The officers of the courts acting in the winding up of companies in England shall make to the Board of Trade such returns of the business of their respective courts and offices, at such times, and in such manner and form, as may be prescribed, and from those returns the Board shall cause books to be prepared which shall, under the regulations of the Board, be open for public information and searches.

Rules and Fees.

365General rules and fees for winding up.

(1)The Lord Chancellor may, with the concurrence of the President of the Board of Trade, make general rules for carrying into effect the objects of this Act so far as relates to the winding up of companies in England, and the Court of Session may by Act of Sederunt make general rules for carrying into effect the objects of this Act so far as relates to the winding up of companies in Scotland.

(2)All rules made under this section shall be judicially noticed and shall have effect as if enacted by this Act.

(3)There shall be paid in respect of proceedings under this Act in relation to the winding up of companies in England such fees as the Lord Chancellor may, with the sanction of the Treasury, direct, and the Treasury may direct by whom and in -what manner the same are to be collected and accounted for:

Provided that in fixing the fees aforesaid regard shall be had to the provisions of section fourteen of the Economy (Miscellaneous Provisions) Act, 1926.

(4)All rules made and directions given by the Lord Chancellor under this section shall be adopted by the authority for the time being empowered to make rules for regulating the practice or procedure in the Chancery Court of the County Palatine of Lancaster, but as so adopted shall have effect with the substitution of the words “vice-chancellor ” for the word “judge,” and of the word “registrar ” for the word “master,” and of the words “chambers of the registrar ” for the words “chambers of the judge ” and " judge's chambers '', and any directions as to the remuneration to be allowed to officers of that court in respect of proceedings under this Act shall be subject to the sanction of the Chancellor of the Duchy and County Palatine of Lancaster.

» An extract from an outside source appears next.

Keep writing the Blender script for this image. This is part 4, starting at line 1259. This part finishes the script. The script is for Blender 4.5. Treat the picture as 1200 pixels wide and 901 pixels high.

(5)The powers conferred by this section on the Lord Chancellor, the Court of Session and the Treasury shall be exercisable by statutory instrument, and—

(a)a statutory instrument containing general rules shall be laid before Parliament after being made;

(b)the [9 & 10 Geo. 6. c. 36.] Statutory Instruments Act, 1946, shall apply to a statutory instrument containing general rules made by the Court of Session in like manner as if the rules had been made by a Minister of the Crown.